15 August 2009

Missing in Action: the 2006 economic policy review

In 2006, Danny Williams decided he needed to take a second look at the economic development plans he was following.

"Over the past two years we have undertaken strategic initiatives that are significant planks in our economic development agenda," Premier Danny Williams said. "Now, halfway through our mandate, it is time to take stock of what has been initiated to date, and move to the next phase to ensure our development strategies are being carried out in an integrated, co-ordinated fashion, in line with our original goals."

He appointed Doug House to “lead the process”.

The process was supposed to lead to some called an “integrated provincial development plan”.

So where the heck is it?

Missing in action, apparently.

In April 2008, House quietly slipped back to his real job as a sociology professor at Memorial University.
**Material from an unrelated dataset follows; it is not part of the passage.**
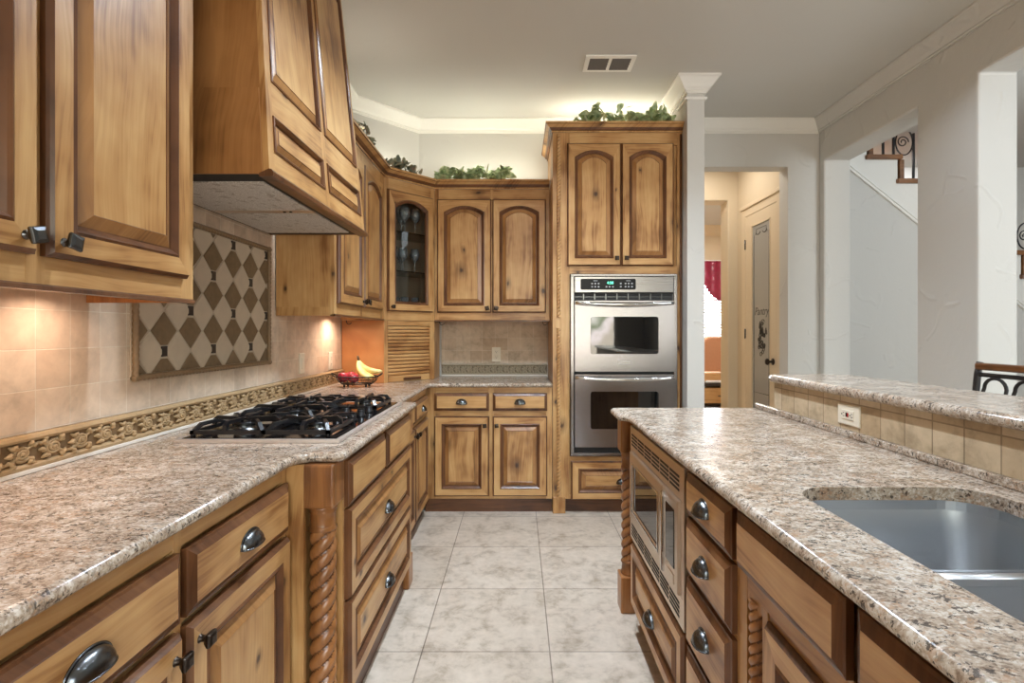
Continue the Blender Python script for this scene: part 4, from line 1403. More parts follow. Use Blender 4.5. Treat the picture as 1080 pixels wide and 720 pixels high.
for x, z in [(u, v) for u in (624, 627.3, 630.8) for v in (299.3, 302.6)] + [(u, 302.6) for u in (639, 642.3, 645.8)] + [(u, v) for u in (654, 659, 662.3, 665.8) for v in (299.2, 302.5)]:
    xx = (x - 546.4) / PXM - (.366 + 1.113) / 2
    bt.box(xx - .0055, xx + .0055, -.0352, -.0338, oz(z) - .005, oz(z) + .005)
for x, w in ((627.5, .030), (662, .030)):
    xx = (x - 546.4) / PXM - (.366 + 1.113) / 2
    bt.box(xx - w / 2, xx + w / 2, -.0352, -.0338, oz(296.6), oz(296.0))
obj('touch_keys', bt, M_GREY, parent=cpn)
def text(name, body, size, mat, parent, loc, rx=pi / 2, rz=0.0, ext=.0006, shear=0.0):
    cu = bpy.data.curves.new(name, 'FONT')
    cu.body = body
    cu.size = size
    cu.extrude = ext
    cu.align_x = 'CENTER'
    cu.align_y = 'CENTER'
    cu.shear = shear
    tmp = bpy.data.objects.new('tmp', cu)
    me = bpy.data.meshes.new_from_object(tmp)
    bpy.data.objects.remove(tmp)
    me.materials.clear()
    me.materials.append(mat)
    o = bpy.data.objects.new(name, me)
    COL.objects.link(o)
    o.parent = parent
    o.location = loc
    o.rotation_euler = (rx, 0, rz)
    return o
text('clock_digits', '4:58', .026, M_SCREEN, cpn, ((643 - 546.4) / PXM - (.366 + 1.113) / 2, -.0352, oz(298.6)))
vent = MB().box(-iw, iw, -.012, .0, oz(316.4), oz(309.2))
vb = obj('vent_slot', vent, M_DARK, parent=dv)
vs2 = MB()
for k in range(9):
    xx = -iw + .06 + k * .078
    vs2.box(xx, xx + .008, -.014, -.011, oz(316.0), oz(309.6))
vs2.box(-iw, iw, -.016, -.011, oz(313.3), oz(312.8))
obj('vent_bars', vs2, M_PEWTER, parent=vb)
def oven_door(ya, yb, wa, wb, hz, dark):
    d = MB()
    W0, W1, H0, H1 = -iw, iw, oz(yb), oz(ya)
    wx = .236
    outer = rrect(W0, W1, H0, H1, .006, 3)
    inner = rrect(-wx, wx, oz(wb), oz(wa), .016, 3)
    d.loops([[(x, 0, z) for x, z in outer], [(x, -.034, z) for x, z in outer], [(x * .996, -.040, z) for x, z in outer],
             [(x, -.040, z) for x, z in inner], [(x * .988, -.034, z) for x, z in inner]], [0, 0, 0, 0])
    o = obj('oven_door', d, M_SSV, parent=dv)
    wn_ = MB().prism([(x * .992, z) for x, z in inner], -.0355, -.020)
    obj('door_window', wn_, M_BLACKGLASS, parent=o)
    hp = [(-.338 + .676 * i / 24, -.046 - .034 * (1 - abs(2 * i / 24 - 1) ** 3.5), oz(hz) - .012 * (1 - abs(2 * i / 24 - 1) ** 2)) for i in range(25)]
    obj('door_handle', MB().tube(hp, [.0125 + .004 * (1 - abs(2 * i / 24 - 1)) for i in range(25)], 12, flat=1.0), M_CHROME, parent=o)
    return o
od = oven_door(317.2, 391.5, 334, 373, 319.6, False)
obj('badge_plate', MB().cbox(-.042, .042, -.0425, -.039, oz(383.8), oz(379.8), .001), M_SS, parent=od)
oven_door(394.4, 470.6, 412.3, 451.5, 397.5, True)
obj('lower_vent', MB().box(-iw, iw, -.014, .0, oz(476.8), oz(471.4)), M_DARK, parent=dv)

# ------------------------------------------------------------------ island cabinets
IF, IB = .500, 1.108
def isl_cab(name, label, ya, yb, cat='cabinet'):
    # local x runs toward the camera from world Y = yb; local -y faces the aisle
    t = thing(name, label, cat, (IB, yb, 0), -pi / 2)
    return t, yb - ya, -(IB - IF)
mcab, w, yf = isl_cab('island_cabinet', 'island end cabinet holding the built-in microwave, with twisted corner post', 1.512, 2.455)
MY_0, MY_1 = .225, .928     # microwave span, local x
MZ_0, MZ_1 = .402, .866
cm = MB().box(.10, MY_0 - .002, yf + .10, -.002, .10, CT0 - .001).box(.10, w, yf + .018, -.002, .10, MZ_0 - .002).box(.10, w, -.020, -.002, MZ_0, CT0 - .001).box(MY_1 + .002, w, yf + .018, -.002, MZ_0, CT0 - .001)
cm.box(.10, w, yf + .018, -.002, MZ_1 + .002, CT0 - .001).box(0.0, .10, yf + .12, -.002, .10, CT0 - .001)
obj('carcass', cm, M_WV, parent=mcab)
face_frame(mcab, .19, w, .10, CT0 - .001, yf, [(.19, MY_0 - .001), (MY_1 + .001, w)], [], name='face_frame')
for a, b in ((.10, .125), (.385, MZ_0 - .001), (MZ_1 + .001, CT0 - .001)):
    obj('face_rail', MB().box(MY_0 - .001, MY_1 + .001, yf + .0005, yf + .018, a, b, 1), WOODS, parent=mcab)
obj('toe_board', MB().box(.12, w - .001, yf + .03, yf + .05, 0, .10), M_TOE, parent=mcab)
turned_post(mcab, .058, yf - .002 + .012, 0, CT0 - .001, .090, hand=1, block=.16, foot=.165)
dr = door(mcab, 'drawer', .235, .118, .690, .262, yf, horiz=True, stile=.05)
cup_pull(dr, .345, .125, -.024)

mw_ = thing('microwave_oven', 'built-in stainless microwave with vented trim kit in the island', 'microwave', (IB, 2.455, 0), -pi / 2)
yt = yf - .004
a0, a1 = MY_0 - .010, MY_1 + .010
tk = MB()
tk.cbox(a0, a1, yt - .014, yt + .002, MZ_1 - .095, MZ_1 + .006, .002).cbox(a0, a1, yt - .014, yt + .002, MZ_0 - .006, MZ_0 + .085, .002)
tk.cbox(a0, a0 + .028, yt - .014, yt + .002, MZ_0 + .085, MZ_1 - .095, .002).cbox(a1 - .028, a1, yt - .014, yt + .002, MZ_0 + .085, MZ_1 - .095, .002)
tkit = obj('trim_kit', tk, M_BRONZE, parent=mw_)
for zz0, zz1, rows, nb in ((MZ_1 - .072, MZ_1 - .018, 4, 6), (MZ_0 + .014, MZ_0 + .068, 4, 6)):
    vv = MB()
    for k in range(nb):
        q0 = a0 + .030 + (a1 - a0 - .06) * k / nb
        q1 = q0 + (a1 - a0 - .06) / nb - .012
        for r in range(rows):
            z = zz0 + (zz1 - zz0) * r / rows
            vv.box(q0, q1, yt - .0150, yt - .0128, z, z + (zz1 - zz0) / rows * .55)
    obj('vent_slots', vv, M_DARK, parent=tkit)
obj('microwave_body', MB().box(a0 + .03, a1 - .03, yt + .0025, -.10, MZ_0 + .02, MZ_1 - .02), M_DARK, parent=mw_)
b0, b1 = a0 + .030, a1 - .030
bz0, bz1 = MZ_0 + .087, MZ_1 - .097
split = b0 + (b1 - b0) * .755
md = MB()
outer = [(b0, bz0), (split - .003, bz0), (split - .003, bz1), (b0, bz1)]
i0 = [(b0 + .055, bz0 + .045), (split - .058, bz0 + .045), (split - .058, bz1 - .045), (b0 + .055, bz1 - .045)]
md.loops([L3(outer, yt), L3(outer, yt - .020), L3([(x + (.004 if x < b0 + .1 else -.004), z + (.004 if z < bz0 + .1 else -.004)) for x, z in outer], yt - .024), L3(i0, yt - .024), L3([(x + (.006 if x < b0 + .1 else -.006), z + (.006 if z < bz0 + .1 else -.006)) for x, z in i0], yt - .018)], [0, 0, 0, 0])
mdo = obj('microwave_door', md, M_BRONZE, parent=mw_)
obj('door_window', MB().prism(i0, yt - .0195, yt - .012), M_BLACKGLASS, parent=mdo)
obj('window_trim', MB().loops([L3([(x - (.008 if x < b0 + .1 else -.008), z - (.008 if z < bz0 + .1 else -.008)) for x, z in i0], yt - .0245), L3([(x - (.006 if x < b0 + .1 else -.006), z - (.006 if z < bz0 + .1 else -.006)) for x, z in i0], yt - .027), L3(i0, yt - .027), L3(i0, yt - .022)], [0, 0, 0]), M_CHROME, parent=mdo)
mp = obj('control_panel', MB().cbox(split, b1, yt - .024, yt, bz0, bz1, .003), M_BRONZE, parent=mw_)
obj('control_glass', MB().cbox(split + .045, b1 - .030, yt - .0265, yt - .0235, bz0 + .065, bz1 - .035, .001), M_BLACKGLASS, parent=mp)
obj('open_bar', MB().cbox(split + .012, split + .026, yt - .034, yt - .0235, bz0 + .010, bz1 - .012, .003), M_CHROME, parent=mp)
obj('open_button', MB().cbox(split + .045, b1 - .030, yt - .0275, yt - .0235, bz0 + .018, bz0 + .048, .002), M_BRONZE, parent=mp)

dcab, w, yf = isl_cab('island_cabinet', 'island drawer stack of four drawers with cup pulls between microwave and sink', 1.180, 1.511)
obj('carcass', MB().box(0, w, yf + .018, -.002, .10, .620).box(0, w - .060, yf + .018, -.002, .620, CT0 - .001).box(w - .060, w, yf + .018, yf + .085, .620, CT0 - .001), M_WV, parent=dcab)
face_frame(dcab, 0, w, .10, CT0 - .001, yf, [(0, .012), (w - .012, w)], [(.10, .125), (.365, .388), (.565, .588), (.738, .756), (.870, CT0 - .001)])
obj('toe_board', MB().box(.001, w - .001, yf + .03, yf + .05, 0, .10), M_TOE, parent=dcab)
for z, h in ((.752, .118), (.582, .158), (.382, .186), (.120, .250)):
    dr = slab_drawer(dcab, 'drawer', .008, z, w - .016, h, yf)
    cup_pull(dr, (w - .016) / 2, h / 2 + .004, -.022, w=.074, h=.036, d=.028)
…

There’s absolutely no reference in his resume to what he did after the 2006 news release other than to mention he was a deputy minister.

There’s a mention in his biographical sketch of the work he did but no title for the final report or indeed any sign that there was a final plan produced after two years of work.  In fact the only thing House mentions in his bio is being a “key contributor” to the 2003 Tory party platform, although he doesn’t call it that.  Likely that was the chapter that paraphrased the 1992 Strategic Economic Plan.

Now maybe there’s a good reason for all that.  Maybe the plan doesn’t exist.  Maybe it doesn’t exist because of a fundamental difference of opinion between Doug House and some others  - or maybe just one big other - in the current administration. 

You see, going back to the 1986 report of the Royal Commission on Employment and Unemployment, House has been one of those who has rejected the megaproject model for local economic development.  You know megaprojects:  things like Hebron, Hibernia South and the Lower Churchill.

You can find a good description of the report – titled Building on our strengths – in House’s memoir of his time at the Economic Recovery Commission in the 1990s.  House defined what he viewed as the attitude of the Old Guard within the bureaucracy.  They combined the industrialization policy of the Smallwood era with the resource-management focus of the Peckford years.  The result was a focus on big projects Hibernia, Voisey’s Bay and the Lower Churchill which were – and are – often described as the “last chance” for the province.  This same Old Guard view rejected or was suspicious of the potential for  small scale industrial development, agrifoods, and aquaculture.

The Old Guard  - the attitudes that House fought against from 1989 to 1996 - also believes in an expanded federal presence in the province comprising things like a federal penitentiary and defence bases.

Now it shouldn’t take too much energy for someone to realise that the economic development policies of the current administration heavily favour large scale industrial development projects.  Other stuff  like forestry and agriculture and the list House mentioned don’t get nearly as much attention.  There is a bit of cash thrown at them in the budget but when it comes to capturing the attention of the real decision maker(s) in the current administration, if it isn’t really big it just doesn’t exist.

With all that as background, it’s really no wonder House left government.  What’s really amazing is that he stayed as long as he did.